→ Directions for this task
Skip the pictures. Set down, word for word, the lines from the start of the material up to and including the line with "w.node_tree.nodes['Background'].inputs[1].default_value = 0.004".
........
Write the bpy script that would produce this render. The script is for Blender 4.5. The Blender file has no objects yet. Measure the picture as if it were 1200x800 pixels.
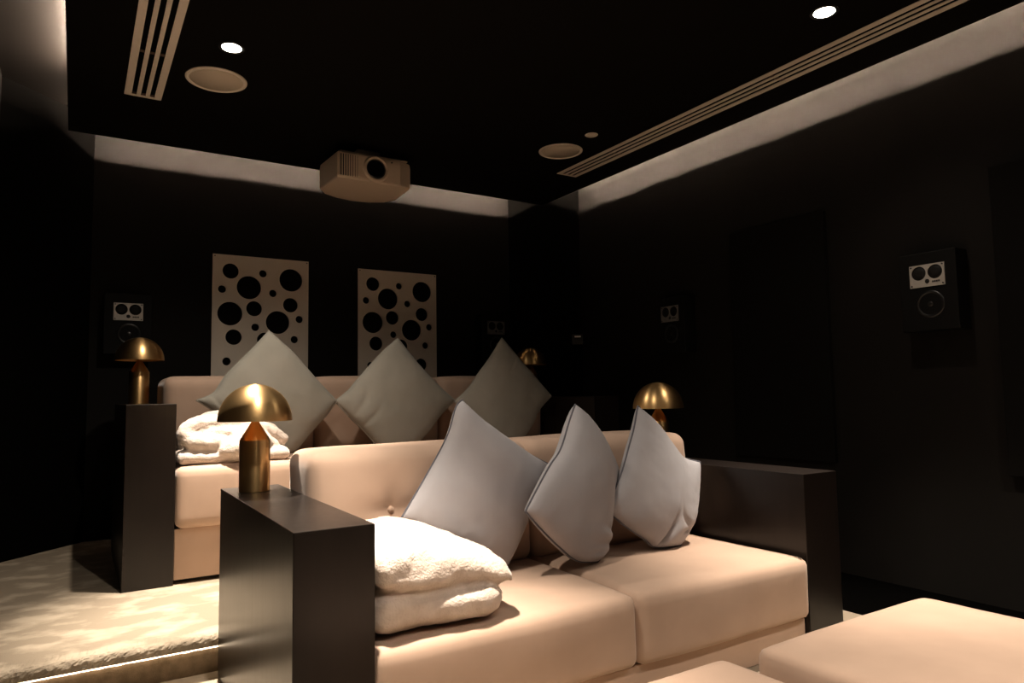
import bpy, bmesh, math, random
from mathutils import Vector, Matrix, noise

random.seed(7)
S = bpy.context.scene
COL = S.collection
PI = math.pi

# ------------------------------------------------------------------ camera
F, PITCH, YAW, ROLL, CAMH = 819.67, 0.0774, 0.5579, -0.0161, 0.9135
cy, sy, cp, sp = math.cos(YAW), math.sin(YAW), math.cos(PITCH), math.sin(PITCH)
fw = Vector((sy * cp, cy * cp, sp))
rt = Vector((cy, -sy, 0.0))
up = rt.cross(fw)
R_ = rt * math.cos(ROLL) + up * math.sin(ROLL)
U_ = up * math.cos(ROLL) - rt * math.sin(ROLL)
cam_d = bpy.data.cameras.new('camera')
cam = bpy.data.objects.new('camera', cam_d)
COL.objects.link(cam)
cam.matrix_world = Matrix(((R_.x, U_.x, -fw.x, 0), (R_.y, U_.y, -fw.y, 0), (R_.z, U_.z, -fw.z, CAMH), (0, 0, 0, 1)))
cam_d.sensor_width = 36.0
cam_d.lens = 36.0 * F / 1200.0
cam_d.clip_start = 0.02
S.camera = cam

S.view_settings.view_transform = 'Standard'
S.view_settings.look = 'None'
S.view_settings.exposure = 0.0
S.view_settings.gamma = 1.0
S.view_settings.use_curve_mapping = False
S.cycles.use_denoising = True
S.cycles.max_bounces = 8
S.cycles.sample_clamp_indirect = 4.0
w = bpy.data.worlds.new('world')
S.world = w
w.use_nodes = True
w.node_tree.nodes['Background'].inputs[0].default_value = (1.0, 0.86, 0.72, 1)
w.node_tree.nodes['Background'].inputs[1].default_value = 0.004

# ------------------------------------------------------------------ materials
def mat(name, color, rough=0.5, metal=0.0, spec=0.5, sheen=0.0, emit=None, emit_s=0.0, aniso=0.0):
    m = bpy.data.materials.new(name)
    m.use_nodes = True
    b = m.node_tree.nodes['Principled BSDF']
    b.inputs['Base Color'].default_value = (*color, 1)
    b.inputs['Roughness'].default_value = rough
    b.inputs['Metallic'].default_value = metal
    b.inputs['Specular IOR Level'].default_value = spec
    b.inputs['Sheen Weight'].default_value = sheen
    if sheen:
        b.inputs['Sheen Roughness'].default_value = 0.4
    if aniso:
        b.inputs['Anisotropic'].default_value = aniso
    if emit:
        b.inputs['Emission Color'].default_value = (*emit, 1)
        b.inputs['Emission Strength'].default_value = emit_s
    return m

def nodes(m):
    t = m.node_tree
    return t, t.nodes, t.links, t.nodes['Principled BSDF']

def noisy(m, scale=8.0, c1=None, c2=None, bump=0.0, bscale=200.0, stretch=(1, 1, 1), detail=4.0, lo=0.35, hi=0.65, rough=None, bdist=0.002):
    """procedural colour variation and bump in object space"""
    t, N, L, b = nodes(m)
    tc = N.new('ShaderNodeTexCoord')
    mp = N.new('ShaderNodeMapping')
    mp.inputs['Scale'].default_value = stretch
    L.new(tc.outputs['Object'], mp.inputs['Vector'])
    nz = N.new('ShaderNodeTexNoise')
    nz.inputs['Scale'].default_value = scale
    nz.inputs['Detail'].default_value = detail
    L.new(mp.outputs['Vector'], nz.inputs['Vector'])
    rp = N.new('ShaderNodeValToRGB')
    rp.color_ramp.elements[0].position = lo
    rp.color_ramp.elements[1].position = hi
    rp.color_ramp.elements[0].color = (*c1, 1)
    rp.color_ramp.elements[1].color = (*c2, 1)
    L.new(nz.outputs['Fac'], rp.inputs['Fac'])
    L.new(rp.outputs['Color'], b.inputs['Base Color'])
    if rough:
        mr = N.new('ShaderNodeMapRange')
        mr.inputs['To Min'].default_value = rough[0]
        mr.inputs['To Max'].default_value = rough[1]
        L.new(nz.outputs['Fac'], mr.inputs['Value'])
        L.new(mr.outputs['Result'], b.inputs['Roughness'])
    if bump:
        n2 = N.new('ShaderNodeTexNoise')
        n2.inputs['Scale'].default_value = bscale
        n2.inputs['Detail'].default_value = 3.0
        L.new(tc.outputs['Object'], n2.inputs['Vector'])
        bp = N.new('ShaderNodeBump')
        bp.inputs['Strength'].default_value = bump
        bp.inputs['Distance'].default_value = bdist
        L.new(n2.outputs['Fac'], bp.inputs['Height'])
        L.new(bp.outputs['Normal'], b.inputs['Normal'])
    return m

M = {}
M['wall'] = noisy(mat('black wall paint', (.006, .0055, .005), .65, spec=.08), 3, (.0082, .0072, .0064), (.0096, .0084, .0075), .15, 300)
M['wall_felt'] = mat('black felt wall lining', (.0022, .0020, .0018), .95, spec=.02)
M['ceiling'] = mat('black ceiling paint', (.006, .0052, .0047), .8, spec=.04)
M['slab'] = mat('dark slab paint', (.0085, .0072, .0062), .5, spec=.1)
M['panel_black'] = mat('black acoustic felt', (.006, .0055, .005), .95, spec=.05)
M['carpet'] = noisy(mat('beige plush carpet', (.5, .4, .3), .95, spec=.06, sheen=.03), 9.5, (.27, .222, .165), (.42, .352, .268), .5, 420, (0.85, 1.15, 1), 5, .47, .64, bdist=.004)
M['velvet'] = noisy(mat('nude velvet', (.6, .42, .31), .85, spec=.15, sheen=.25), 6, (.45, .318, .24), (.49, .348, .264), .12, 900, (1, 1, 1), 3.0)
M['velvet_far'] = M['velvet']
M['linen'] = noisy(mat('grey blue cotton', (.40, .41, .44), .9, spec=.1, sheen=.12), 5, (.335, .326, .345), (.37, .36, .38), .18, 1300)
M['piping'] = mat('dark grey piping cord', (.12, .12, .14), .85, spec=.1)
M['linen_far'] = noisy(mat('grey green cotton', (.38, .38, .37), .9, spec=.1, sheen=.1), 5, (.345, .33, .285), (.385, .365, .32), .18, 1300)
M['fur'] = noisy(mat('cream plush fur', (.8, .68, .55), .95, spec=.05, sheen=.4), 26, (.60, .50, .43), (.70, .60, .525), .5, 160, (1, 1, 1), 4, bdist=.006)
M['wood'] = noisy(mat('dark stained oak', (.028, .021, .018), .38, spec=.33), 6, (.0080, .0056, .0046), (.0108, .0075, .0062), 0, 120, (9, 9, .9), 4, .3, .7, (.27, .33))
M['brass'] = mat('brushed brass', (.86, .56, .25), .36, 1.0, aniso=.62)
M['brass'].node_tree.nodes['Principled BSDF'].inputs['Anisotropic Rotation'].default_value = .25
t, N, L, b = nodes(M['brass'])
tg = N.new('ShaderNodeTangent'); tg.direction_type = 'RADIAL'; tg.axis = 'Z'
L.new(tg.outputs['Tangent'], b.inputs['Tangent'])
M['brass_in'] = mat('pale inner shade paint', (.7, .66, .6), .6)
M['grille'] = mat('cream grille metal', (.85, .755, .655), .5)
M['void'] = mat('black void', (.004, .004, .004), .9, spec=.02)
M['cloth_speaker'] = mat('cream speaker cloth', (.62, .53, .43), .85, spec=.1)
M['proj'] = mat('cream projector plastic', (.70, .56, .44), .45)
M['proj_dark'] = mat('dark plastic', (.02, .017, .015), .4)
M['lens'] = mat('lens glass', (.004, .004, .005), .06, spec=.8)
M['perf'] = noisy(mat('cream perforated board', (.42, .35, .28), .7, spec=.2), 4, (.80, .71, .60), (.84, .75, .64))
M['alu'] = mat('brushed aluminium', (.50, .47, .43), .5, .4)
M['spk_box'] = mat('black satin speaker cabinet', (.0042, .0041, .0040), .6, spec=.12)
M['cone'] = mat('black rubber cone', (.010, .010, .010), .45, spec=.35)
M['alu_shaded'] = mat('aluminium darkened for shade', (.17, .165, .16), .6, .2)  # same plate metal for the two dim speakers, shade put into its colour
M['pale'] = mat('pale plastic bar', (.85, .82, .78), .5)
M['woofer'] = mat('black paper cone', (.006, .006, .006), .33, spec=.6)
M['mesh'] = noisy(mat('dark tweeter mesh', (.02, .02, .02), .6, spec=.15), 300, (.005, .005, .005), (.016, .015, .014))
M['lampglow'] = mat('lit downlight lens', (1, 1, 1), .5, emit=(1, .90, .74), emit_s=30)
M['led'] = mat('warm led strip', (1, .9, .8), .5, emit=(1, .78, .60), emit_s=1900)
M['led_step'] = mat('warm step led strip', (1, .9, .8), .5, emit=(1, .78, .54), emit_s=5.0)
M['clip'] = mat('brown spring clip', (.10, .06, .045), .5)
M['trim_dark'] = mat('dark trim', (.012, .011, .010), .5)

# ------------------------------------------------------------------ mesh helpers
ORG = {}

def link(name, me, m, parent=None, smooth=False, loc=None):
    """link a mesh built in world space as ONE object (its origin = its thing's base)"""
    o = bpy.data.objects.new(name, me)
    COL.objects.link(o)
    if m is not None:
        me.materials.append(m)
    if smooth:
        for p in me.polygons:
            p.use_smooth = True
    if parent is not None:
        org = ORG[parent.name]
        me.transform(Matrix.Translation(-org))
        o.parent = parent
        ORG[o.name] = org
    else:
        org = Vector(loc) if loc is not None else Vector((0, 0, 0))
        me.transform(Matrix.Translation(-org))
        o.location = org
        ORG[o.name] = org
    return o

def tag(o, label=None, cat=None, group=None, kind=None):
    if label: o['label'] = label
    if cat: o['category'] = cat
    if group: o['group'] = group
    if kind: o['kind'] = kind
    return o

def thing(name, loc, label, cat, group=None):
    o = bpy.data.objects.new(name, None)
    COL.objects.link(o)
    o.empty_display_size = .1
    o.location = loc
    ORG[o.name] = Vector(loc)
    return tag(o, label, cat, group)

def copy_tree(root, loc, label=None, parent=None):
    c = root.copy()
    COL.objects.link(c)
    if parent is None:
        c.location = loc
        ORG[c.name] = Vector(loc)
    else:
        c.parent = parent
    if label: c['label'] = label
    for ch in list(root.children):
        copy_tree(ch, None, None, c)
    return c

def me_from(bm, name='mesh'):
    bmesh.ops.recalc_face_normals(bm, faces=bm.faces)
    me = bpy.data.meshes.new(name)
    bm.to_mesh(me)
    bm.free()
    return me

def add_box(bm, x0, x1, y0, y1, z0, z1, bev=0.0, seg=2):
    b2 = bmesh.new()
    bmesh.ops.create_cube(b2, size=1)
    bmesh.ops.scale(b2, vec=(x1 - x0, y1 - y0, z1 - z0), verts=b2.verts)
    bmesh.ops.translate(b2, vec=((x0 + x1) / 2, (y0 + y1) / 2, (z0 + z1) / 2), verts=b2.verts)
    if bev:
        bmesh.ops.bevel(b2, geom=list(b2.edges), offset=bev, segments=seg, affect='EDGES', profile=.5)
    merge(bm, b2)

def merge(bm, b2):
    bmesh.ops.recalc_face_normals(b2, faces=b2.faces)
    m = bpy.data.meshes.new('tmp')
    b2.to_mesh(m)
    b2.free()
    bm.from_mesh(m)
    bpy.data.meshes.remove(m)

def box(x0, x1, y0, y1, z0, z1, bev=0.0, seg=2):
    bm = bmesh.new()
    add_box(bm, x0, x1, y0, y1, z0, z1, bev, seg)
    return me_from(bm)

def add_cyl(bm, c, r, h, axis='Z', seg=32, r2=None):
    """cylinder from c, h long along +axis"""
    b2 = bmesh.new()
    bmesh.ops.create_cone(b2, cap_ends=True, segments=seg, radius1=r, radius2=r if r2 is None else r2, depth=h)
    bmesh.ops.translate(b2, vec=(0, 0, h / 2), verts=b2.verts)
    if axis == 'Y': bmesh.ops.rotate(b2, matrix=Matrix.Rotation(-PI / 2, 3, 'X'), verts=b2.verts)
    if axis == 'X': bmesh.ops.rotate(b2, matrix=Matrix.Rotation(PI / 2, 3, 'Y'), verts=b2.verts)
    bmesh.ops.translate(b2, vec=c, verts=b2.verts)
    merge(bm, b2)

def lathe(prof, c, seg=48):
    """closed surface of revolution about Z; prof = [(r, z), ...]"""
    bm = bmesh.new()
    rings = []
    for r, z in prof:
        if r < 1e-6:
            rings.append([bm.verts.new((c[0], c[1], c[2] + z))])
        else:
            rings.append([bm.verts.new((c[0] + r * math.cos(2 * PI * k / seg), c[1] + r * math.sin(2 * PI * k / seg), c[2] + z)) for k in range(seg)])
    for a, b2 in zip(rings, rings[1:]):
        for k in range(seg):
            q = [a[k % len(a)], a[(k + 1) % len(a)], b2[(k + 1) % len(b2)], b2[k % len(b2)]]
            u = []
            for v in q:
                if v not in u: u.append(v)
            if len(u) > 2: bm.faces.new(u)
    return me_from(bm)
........
→ Response to the exercise
Write the bpy script that would produce this render. The script is for Blender 4.5. The Blender file has no objects yet. Measure the picture as if it were 1200x800 pixels.
import bpy, bmesh, math, random
from mathutils import Vector, Matrix, noise

random.seed(7)
S = bpy.context.scene
COL = S.collection
PI = math.pi

# ------------------------------------------------------------------ camera
F, PITCH, YAW, ROLL, CAMH = 819.67, 0.0774, 0.5579, -0.0161, 0.9135
cy, sy, cp, sp = math.cos(YAW), math.sin(YAW), math.cos(PITCH), math.sin(PITCH)
fw = Vector((sy * cp, cy * cp, sp))
rt = Vector((cy, -sy, 0.0))
up = rt.cross(fw)
R_ = rt * math.cos(ROLL) + up * math.sin(ROLL)
U_ = up * math.cos(ROLL) - rt * math.sin(ROLL)
cam_d = bpy.data.cameras.new('camera')
cam = bpy.data.objects.new('camera', cam_d)
COL.objects.link(cam)
cam.matrix_world = Matrix(((R_.x, U_.x, -fw.x, 0), (R_.y, U_.y, -fw.y, 0), (R_.z, U_.z, -fw.z, CAMH), (0, 0, 0, 1)))
cam_d.sensor_width = 36.0
cam_d.lens = 36.0 * F / 1200.0
cam_d.clip_start = 0.02
S.camera = cam

S.view_settings.view_transform = 'Standard'
S.view_settings.look = 'None'
S.view_settings.exposure = 0.0
S.view_settings.gamma = 1.0
S.view_settings.use_curve_mapping = False
S.cycles.use_denoising = True
S.cycles.max_bounces = 8
S.cycles.sample_clamp_indirect = 4.0
w = bpy.data.worlds.new('world')
S.world = w
w.use_nodes = True
w.node_tree.nodes['Background'].inputs[0].default_value = (1.0, 0.86, 0.72, 1)
w.node_tree.nodes['Background'].inputs[1].default_value = 0.004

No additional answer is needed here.